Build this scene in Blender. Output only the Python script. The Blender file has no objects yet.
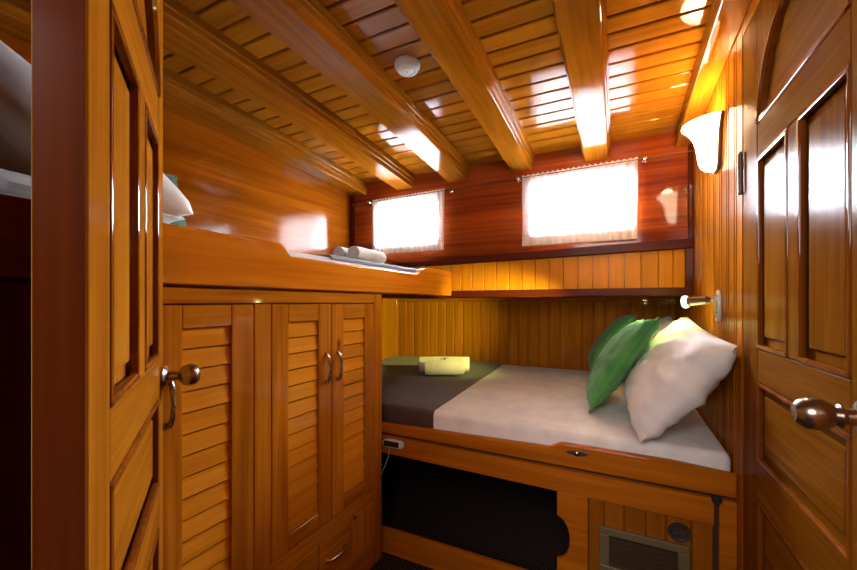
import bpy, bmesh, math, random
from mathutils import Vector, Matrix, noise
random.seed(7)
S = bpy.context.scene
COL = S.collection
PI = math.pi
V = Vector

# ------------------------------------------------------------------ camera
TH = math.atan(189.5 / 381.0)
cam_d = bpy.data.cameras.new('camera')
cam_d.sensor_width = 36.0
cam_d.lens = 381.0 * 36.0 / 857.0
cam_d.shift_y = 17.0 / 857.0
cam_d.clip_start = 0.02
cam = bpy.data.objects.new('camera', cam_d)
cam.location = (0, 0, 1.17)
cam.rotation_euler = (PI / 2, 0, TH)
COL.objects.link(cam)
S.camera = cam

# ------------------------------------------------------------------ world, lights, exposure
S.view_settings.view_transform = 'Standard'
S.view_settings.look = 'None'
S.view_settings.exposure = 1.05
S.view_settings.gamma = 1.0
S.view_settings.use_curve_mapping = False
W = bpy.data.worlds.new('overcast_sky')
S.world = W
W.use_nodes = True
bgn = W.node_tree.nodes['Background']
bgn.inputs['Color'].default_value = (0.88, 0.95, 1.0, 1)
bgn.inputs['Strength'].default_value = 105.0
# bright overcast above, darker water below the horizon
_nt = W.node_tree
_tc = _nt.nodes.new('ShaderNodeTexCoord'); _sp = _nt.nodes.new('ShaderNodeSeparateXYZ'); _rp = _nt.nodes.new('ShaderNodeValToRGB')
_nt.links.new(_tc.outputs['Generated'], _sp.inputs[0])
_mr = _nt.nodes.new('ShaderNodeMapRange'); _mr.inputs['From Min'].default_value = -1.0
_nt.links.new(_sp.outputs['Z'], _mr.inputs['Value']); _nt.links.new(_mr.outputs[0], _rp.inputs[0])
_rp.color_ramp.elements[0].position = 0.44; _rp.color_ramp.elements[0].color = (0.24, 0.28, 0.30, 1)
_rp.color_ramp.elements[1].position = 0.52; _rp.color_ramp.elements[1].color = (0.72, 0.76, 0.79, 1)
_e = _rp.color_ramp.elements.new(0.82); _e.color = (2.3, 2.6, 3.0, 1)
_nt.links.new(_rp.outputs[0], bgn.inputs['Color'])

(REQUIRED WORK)
Report how many lines hold the string "objects", giving the number and nothing else.

(SOLUTION FOR THIS EXERCISE)
3